WHAT IS ASKED -> Everything from the first line to the line containing "dm.build('damask_band', M['print'], cover)" is to be repeated exactly; nothing past it.

DATA EXTRACT ->
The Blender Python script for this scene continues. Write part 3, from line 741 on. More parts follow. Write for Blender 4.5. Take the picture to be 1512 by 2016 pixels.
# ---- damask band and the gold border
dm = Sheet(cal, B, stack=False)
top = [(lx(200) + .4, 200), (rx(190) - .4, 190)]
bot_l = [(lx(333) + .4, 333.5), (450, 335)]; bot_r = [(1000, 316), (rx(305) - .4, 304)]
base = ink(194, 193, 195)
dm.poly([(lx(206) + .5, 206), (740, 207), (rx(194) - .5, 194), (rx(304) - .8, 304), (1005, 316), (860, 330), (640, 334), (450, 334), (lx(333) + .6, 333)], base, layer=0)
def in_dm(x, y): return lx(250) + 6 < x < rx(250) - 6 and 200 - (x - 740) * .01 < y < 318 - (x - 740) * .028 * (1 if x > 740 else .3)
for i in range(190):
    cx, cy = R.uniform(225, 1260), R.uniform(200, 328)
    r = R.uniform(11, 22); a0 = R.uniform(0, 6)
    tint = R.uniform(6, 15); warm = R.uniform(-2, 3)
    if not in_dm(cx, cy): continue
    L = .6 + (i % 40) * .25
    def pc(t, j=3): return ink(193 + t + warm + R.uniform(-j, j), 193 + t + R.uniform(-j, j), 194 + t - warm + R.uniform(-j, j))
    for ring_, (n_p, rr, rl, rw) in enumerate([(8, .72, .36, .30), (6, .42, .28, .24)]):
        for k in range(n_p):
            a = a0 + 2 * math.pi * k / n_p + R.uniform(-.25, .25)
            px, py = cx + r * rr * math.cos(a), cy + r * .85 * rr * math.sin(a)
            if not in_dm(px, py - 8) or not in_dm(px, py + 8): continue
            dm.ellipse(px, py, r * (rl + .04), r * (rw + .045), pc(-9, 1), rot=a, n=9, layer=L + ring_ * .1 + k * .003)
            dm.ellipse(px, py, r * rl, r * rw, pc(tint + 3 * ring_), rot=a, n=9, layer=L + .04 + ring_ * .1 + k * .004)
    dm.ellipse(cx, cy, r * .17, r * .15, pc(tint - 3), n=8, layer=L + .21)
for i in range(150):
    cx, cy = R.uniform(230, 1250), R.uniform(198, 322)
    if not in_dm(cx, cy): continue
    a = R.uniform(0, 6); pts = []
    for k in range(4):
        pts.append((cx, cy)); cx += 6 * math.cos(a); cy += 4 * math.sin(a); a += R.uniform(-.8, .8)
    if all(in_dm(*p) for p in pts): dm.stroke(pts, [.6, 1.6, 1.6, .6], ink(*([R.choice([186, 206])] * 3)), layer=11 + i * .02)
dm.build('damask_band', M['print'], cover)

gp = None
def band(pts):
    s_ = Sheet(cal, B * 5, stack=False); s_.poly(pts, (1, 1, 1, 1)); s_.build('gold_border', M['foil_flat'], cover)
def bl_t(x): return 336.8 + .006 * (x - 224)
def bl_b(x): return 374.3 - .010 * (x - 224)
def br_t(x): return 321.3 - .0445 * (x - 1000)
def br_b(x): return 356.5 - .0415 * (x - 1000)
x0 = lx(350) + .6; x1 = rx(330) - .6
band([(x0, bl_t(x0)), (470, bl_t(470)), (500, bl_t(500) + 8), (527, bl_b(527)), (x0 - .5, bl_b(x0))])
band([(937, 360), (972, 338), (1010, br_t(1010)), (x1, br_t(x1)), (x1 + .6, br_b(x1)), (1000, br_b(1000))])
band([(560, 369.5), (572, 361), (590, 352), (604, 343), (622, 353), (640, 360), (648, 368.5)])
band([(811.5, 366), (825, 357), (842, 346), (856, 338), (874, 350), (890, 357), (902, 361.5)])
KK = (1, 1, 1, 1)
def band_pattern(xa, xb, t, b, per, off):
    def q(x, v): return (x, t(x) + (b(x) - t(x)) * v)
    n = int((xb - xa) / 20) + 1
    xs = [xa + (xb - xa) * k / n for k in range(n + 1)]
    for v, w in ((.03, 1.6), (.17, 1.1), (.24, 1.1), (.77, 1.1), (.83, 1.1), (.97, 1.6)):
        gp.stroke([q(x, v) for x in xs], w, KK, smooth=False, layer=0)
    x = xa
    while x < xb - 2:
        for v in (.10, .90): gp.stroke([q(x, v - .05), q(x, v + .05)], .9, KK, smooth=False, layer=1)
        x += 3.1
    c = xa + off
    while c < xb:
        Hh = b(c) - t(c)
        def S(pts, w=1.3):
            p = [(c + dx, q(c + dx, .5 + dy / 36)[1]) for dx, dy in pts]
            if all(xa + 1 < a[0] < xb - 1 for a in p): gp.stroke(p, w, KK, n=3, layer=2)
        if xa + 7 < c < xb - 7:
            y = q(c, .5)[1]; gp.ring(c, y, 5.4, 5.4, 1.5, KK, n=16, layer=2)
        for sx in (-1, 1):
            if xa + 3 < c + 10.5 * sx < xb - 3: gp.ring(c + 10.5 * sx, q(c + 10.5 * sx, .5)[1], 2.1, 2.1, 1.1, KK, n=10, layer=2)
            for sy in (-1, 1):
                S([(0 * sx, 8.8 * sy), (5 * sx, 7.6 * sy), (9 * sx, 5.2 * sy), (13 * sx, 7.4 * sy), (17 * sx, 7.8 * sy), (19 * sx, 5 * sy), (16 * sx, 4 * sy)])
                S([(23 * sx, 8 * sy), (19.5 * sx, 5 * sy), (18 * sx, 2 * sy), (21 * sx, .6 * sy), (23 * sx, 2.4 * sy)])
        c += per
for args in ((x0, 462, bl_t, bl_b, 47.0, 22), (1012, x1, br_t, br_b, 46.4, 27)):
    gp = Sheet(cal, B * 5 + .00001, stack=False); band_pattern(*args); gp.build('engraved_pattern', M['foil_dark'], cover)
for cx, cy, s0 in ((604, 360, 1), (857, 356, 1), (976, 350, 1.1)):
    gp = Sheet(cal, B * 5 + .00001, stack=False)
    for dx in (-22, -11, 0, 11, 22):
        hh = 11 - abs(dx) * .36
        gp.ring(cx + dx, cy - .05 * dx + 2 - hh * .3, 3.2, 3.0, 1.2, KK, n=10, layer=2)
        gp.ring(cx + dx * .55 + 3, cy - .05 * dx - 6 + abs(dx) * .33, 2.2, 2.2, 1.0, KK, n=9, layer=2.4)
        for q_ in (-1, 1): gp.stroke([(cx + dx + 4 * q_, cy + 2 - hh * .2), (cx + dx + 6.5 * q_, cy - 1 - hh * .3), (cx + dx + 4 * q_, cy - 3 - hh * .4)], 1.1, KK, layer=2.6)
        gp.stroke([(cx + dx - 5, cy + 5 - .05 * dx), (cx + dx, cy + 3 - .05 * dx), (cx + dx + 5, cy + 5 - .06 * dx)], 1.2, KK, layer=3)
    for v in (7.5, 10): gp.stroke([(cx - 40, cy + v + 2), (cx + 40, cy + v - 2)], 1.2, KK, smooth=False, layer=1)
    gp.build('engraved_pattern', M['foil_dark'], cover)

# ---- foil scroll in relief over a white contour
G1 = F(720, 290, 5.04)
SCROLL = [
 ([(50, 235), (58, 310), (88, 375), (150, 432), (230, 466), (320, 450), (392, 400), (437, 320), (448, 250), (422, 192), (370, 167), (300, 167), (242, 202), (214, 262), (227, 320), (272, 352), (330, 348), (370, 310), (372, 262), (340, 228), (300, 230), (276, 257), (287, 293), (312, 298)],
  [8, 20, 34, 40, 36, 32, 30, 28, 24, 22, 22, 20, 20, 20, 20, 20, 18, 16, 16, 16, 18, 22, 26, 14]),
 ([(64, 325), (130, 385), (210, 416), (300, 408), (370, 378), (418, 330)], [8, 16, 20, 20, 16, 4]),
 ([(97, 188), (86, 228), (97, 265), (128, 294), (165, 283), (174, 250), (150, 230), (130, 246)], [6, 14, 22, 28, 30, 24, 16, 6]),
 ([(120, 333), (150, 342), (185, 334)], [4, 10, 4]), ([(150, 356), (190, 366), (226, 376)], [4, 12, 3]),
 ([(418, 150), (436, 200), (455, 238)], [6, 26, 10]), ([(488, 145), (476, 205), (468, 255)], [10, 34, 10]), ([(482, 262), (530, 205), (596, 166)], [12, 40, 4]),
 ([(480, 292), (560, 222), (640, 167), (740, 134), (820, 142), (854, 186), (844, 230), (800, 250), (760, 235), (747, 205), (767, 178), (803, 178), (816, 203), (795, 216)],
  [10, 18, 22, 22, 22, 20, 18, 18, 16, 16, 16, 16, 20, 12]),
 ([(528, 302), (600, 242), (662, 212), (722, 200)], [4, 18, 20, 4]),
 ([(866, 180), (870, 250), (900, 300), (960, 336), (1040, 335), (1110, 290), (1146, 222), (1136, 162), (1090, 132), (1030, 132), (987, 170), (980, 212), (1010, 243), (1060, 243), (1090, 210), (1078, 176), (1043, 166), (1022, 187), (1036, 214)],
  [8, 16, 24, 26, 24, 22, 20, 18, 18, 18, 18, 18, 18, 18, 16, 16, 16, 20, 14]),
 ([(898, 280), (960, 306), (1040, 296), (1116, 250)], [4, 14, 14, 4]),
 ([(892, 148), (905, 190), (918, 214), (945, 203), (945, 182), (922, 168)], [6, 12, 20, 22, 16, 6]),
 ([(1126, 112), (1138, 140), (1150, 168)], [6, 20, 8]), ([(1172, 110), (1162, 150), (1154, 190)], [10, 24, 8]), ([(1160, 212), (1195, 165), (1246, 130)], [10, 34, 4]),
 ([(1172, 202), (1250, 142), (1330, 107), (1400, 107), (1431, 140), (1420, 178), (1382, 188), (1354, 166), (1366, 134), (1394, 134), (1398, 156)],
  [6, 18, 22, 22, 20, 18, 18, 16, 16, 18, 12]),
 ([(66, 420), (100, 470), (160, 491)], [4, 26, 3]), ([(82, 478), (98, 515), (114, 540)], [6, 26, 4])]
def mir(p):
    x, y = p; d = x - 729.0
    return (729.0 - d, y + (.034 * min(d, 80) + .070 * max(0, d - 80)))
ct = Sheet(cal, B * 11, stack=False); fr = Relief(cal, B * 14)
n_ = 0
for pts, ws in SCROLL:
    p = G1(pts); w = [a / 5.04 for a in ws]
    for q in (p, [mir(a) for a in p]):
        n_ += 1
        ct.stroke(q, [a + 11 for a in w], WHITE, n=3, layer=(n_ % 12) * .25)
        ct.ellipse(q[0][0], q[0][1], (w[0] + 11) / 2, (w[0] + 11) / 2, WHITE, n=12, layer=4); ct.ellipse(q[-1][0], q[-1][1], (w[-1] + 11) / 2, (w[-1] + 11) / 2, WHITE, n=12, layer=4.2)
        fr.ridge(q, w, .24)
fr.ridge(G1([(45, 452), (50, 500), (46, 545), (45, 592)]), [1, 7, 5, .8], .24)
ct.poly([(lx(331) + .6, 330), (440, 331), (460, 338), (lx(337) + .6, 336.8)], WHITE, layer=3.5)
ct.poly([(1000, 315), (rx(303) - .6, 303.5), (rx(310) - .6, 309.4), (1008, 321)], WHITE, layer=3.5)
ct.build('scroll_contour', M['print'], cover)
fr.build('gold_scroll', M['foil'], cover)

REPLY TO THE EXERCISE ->
The Blender Python script for this scene continues. Write part 3, from line 741 on. More parts follow. Write for Blender 4.5. Take the picture to be 1512 by 2016 pixels.
# ---- damask band and the gold border
dm = Sheet(cal, B, stack=False)
top = [(lx(200) + .4, 200), (rx(190) - .4, 190)]
bot_l = [(lx(333) + .4, 333.5), (450, 335)]; bot_r = [(1000, 316), (rx(305) - .4, 304)]
base = ink(194, 193, 195)
dm.poly([(lx(206) + .5, 206), (740, 207), (rx(194) - .5, 194), (rx(304) - .8, 304), (1005, 316), (860, 330), (640, 334), (450, 334), (lx(333) + .6, 333)], base, layer=0)
def in_dm(x, y): return lx(250) + 6 < x < rx(250) - 6 and 200 - (x - 740) * .01 < y < 318 - (x - 740) * .028 * (1 if x > 740 else .3)
for i in range(190):
    cx, cy = R.uniform(225, 1260), R.uniform(200, 328)
    r = R.uniform(11, 22); a0 = R.uniform(0, 6)
    tint = R.uniform(6, 15); warm = R.uniform(-2, 3)
    if not in_dm(cx, cy): continue
    L = .6 + (i % 40) * .25
    def pc(t, j=3): return ink(193 + t + warm + R.uniform(-j, j), 193 + t + R.uniform(-j, j), 194 + t - warm + R.uniform(-j, j))
    for ring_, (n_p, rr, rl, rw) in enumerate([(8, .72, .36, .30), (6, .42, .28, .24)]):
        for k in range(n_p):
            a = a0 + 2 * math.pi * k / n_p + R.uniform(-.25, .25)
            px, py = cx + r * rr * math.cos(a), cy + r * .85 * rr * math.sin(a)
            if not in_dm(px, py - 8) or not in_dm(px, py + 8): continue
            dm.ellipse(px, py, r * (rl + .04), r * (rw + .045), pc(-9, 1), rot=a, n=9, layer=L + ring_ * .1 + k * .003)
            dm.ellipse(px, py, r * rl, r * rw, pc(tint + 3 * ring_), rot=a, n=9, layer=L + .04 + ring_ * .1 + k * .004)
    dm.ellipse(cx, cy, r * .17, r * .15, pc(tint - 3), n=8, layer=L + .21)
for i in range(150):
    cx, cy = R.uniform(230, 1250), R.uniform(198, 322)
    if not in_dm(cx, cy): continue
    a = R.uniform(0, 6); pts = []
    for k in range(4):
        pts.append((cx, cy)); cx += 6 * math.cos(a); cy += 4 * math.sin(a); a += R.uniform(-.8, .8)
    if all(in_dm(*p) for p in pts): dm.stroke(pts, [.6, 1.6, 1.6, .6], ink(*([R.choice([186, 206])] * 3)), layer=11 + i * .02)
dm.build('damask_band', M['print'], cover)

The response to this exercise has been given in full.